The Government, therefore, propose to submit to Parliament today certain recommendations, in order to assist this country and the Allies to weather the storm. They will involve, I regret, extreme sacrifices on the part of large classes of the population, and nothing would justify them but the most extreme necessity and the fact that we are fighting for all that is essential and most sacred in our national life.

Before I come to the circumstances which led up to our submitting these proposals to Parliament, I ought to say one word as to why Parliament was not immediately summoned. Since the battle began the Government have been engaged almost every hour in concerting with the Allies the necessary measures to assist the armies to deal with the emergency.

The proposals which we intend submitting to Parliament required very close and careful examination, and I think there is this advantage in our meeting today, rather than immediately after the impact of the German attack, that we shall be considering these proposals under conditions which will be far removed from any suggestion of panic.

THE BATTLE OF PICARDY

I shall now come to the circumstances which have led to the present military position.
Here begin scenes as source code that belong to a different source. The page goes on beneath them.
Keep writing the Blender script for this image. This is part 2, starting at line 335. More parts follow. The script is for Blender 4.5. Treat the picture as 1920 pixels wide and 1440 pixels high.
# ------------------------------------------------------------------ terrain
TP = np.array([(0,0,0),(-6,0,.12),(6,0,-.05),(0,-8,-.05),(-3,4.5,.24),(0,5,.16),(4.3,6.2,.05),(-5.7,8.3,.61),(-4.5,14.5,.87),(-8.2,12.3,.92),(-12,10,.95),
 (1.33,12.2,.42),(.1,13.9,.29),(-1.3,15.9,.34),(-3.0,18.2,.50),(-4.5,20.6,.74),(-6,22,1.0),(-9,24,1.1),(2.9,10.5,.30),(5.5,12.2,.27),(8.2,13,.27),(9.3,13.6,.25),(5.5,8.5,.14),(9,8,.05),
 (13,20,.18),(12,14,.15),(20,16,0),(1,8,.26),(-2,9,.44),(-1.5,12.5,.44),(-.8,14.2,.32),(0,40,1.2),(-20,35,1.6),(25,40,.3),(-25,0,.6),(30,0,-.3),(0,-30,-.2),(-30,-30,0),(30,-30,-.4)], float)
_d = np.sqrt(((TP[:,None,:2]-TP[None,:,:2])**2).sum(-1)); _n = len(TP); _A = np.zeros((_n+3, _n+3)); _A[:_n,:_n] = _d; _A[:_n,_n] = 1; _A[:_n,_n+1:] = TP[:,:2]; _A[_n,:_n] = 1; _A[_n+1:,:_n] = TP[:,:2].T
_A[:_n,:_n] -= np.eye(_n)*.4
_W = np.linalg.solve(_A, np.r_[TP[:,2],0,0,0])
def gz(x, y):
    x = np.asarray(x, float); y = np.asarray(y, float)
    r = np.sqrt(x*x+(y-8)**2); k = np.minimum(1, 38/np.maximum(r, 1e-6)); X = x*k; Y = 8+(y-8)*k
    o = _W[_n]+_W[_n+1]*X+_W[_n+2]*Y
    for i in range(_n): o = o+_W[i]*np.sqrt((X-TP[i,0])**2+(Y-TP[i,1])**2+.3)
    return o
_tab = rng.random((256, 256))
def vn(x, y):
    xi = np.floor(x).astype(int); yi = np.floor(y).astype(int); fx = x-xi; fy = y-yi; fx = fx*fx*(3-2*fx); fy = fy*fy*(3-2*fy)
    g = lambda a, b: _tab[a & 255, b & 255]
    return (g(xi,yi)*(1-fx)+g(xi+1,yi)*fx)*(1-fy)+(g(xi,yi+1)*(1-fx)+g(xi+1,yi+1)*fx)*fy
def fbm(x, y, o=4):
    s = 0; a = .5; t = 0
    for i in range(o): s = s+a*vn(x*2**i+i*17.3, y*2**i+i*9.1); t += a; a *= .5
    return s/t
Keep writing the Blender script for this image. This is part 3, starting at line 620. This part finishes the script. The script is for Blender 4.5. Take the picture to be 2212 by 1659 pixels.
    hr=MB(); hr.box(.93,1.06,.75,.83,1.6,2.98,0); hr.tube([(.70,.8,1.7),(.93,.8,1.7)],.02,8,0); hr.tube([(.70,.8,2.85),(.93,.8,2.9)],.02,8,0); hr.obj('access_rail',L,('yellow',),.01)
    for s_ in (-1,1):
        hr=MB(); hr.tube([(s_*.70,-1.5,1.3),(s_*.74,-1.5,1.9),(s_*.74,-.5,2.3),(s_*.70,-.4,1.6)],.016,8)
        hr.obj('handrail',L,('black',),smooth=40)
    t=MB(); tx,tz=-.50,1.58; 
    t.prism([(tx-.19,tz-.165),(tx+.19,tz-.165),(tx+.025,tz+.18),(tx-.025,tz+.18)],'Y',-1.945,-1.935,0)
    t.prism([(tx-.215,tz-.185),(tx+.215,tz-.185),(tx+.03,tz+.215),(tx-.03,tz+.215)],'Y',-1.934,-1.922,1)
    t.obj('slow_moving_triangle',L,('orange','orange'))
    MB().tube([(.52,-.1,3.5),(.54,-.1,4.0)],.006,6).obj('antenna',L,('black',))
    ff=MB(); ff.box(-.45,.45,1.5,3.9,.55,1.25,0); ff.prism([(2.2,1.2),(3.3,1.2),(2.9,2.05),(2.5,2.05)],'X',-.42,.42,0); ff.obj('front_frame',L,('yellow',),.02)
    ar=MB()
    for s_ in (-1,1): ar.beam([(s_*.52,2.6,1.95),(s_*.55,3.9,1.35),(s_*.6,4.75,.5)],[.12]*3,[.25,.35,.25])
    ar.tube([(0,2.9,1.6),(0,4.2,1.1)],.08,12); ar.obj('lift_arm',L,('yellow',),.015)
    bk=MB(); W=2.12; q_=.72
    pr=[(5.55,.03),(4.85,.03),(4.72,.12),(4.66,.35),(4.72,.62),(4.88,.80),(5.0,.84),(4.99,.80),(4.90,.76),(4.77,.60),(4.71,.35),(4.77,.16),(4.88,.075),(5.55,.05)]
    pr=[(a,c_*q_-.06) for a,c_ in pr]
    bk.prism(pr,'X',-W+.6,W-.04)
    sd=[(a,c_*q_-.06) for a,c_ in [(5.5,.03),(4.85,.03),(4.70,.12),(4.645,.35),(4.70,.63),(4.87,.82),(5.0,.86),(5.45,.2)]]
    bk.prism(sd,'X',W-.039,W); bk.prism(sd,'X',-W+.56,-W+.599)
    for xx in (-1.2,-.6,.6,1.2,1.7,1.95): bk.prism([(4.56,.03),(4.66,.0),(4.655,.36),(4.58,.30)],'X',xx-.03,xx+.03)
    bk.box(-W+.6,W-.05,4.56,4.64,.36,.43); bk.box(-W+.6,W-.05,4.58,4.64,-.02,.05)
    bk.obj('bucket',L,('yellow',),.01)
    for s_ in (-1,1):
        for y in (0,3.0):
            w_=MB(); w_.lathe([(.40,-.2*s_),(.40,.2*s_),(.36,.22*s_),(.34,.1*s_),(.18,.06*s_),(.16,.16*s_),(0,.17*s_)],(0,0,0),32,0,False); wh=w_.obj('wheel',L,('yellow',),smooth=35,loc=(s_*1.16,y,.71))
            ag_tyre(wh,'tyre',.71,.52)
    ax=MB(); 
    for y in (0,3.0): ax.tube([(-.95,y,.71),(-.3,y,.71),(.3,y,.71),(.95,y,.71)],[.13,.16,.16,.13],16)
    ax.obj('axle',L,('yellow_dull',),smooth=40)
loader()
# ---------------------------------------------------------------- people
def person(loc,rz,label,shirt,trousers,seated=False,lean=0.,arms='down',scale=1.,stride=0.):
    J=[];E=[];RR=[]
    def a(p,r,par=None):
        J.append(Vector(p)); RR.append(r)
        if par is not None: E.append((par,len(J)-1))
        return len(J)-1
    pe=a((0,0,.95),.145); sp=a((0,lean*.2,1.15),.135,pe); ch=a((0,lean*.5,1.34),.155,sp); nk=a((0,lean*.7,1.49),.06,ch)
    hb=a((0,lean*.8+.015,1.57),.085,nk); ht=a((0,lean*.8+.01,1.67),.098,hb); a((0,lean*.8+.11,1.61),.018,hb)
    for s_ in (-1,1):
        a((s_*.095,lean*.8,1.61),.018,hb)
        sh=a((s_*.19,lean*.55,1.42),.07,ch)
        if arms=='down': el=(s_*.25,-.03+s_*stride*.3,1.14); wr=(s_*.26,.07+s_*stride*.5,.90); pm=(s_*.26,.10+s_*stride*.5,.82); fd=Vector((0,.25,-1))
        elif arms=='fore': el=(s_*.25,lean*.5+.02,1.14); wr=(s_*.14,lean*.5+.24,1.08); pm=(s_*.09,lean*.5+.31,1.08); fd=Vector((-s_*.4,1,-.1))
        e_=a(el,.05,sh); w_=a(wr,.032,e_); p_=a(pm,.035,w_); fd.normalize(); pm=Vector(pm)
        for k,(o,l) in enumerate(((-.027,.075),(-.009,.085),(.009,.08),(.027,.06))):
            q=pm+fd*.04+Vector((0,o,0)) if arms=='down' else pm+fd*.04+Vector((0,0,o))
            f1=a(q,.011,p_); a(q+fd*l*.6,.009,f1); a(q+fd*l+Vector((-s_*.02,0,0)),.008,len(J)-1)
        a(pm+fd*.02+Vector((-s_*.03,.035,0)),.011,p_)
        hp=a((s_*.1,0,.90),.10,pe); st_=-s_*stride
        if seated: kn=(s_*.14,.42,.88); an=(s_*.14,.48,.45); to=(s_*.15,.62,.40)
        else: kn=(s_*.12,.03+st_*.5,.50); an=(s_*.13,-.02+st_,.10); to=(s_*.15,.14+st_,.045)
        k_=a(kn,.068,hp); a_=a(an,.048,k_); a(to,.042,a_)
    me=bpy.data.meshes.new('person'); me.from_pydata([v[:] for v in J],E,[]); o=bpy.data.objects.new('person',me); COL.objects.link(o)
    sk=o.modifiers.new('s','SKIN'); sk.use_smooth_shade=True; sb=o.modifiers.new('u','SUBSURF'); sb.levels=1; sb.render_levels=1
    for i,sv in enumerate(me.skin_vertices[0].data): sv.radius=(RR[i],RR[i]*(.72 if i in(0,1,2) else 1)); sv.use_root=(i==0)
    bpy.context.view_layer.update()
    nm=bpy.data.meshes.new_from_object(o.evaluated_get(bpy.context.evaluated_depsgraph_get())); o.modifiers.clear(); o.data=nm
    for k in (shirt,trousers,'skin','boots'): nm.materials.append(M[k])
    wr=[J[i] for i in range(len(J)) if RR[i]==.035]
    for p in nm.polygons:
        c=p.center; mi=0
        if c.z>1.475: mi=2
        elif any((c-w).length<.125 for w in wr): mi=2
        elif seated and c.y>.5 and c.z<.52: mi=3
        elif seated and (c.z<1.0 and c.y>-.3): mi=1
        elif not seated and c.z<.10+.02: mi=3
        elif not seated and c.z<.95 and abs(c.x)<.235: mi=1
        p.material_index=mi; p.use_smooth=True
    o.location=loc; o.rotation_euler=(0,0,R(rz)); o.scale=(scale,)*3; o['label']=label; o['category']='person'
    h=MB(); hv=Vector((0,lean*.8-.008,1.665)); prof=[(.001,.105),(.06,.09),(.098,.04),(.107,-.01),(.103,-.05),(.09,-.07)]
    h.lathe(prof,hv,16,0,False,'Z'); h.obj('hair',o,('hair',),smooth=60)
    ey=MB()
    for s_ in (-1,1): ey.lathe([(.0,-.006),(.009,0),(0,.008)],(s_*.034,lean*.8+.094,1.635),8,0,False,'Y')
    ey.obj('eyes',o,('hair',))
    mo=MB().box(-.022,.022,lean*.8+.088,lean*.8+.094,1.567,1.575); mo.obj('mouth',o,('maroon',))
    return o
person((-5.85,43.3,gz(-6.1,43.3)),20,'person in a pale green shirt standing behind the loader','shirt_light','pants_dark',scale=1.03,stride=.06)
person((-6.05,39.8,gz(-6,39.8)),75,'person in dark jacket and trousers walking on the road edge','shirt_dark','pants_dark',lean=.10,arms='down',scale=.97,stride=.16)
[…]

It is very difficult at this time to present a clear, connected, and reliable narrative of what happened. There has been a great battle on a front of fifty miles—the greatest battle ever fought in the history of the world. Enormous forces have been engaged; there was a considerable retirement on the part of the British forces, and under these conditions it is not always easy for some time to ascertain what actually happened.

The House will recollect the difficulty we experienced with regard to Cambrai. It was difficult to piece together the story of the event for some time, and Cambrai was a very trivial event compared with this gigantic battle.

The Generals and their staffs are, naturally, engaged and have to concentrate their attention upon the operations of the enemy, and until the strain relaxes it would be very difficult to institute the necessary inquiries to find out exactly what happened, and to furnish an adequate explanation of the battle.

However, there are two or three facts which stand out, and in stating them I should like to call attention to two things which I think above all must be avoided. The first is that nothing should be said which could give information to the enemy; nothing should be said which would give encouragement to the enemy, and nothing should be said which would give discouragement to our own troops, who are fighting so gallantly at this very hour. And the second question is that all recrimination at this hour must be shut out.

GERMANS SLIGHTLY WEAKER

What was the position at the beginning of the battle? Notwithstanding the heavy casualties in 1917 the army in France was considerably stronger on Jan. 1, 1918, than on Jan. 1, 1917. Up to the end of 1917—up to, say, about October or November—the German combatant strength in France was as two to the Allies' three. Then came the military collapse of Russia, and the Germans hurried up their released divisions from the eastern front and brought them to the west. They had a certain measure of Austrian support, which had been accorded to them.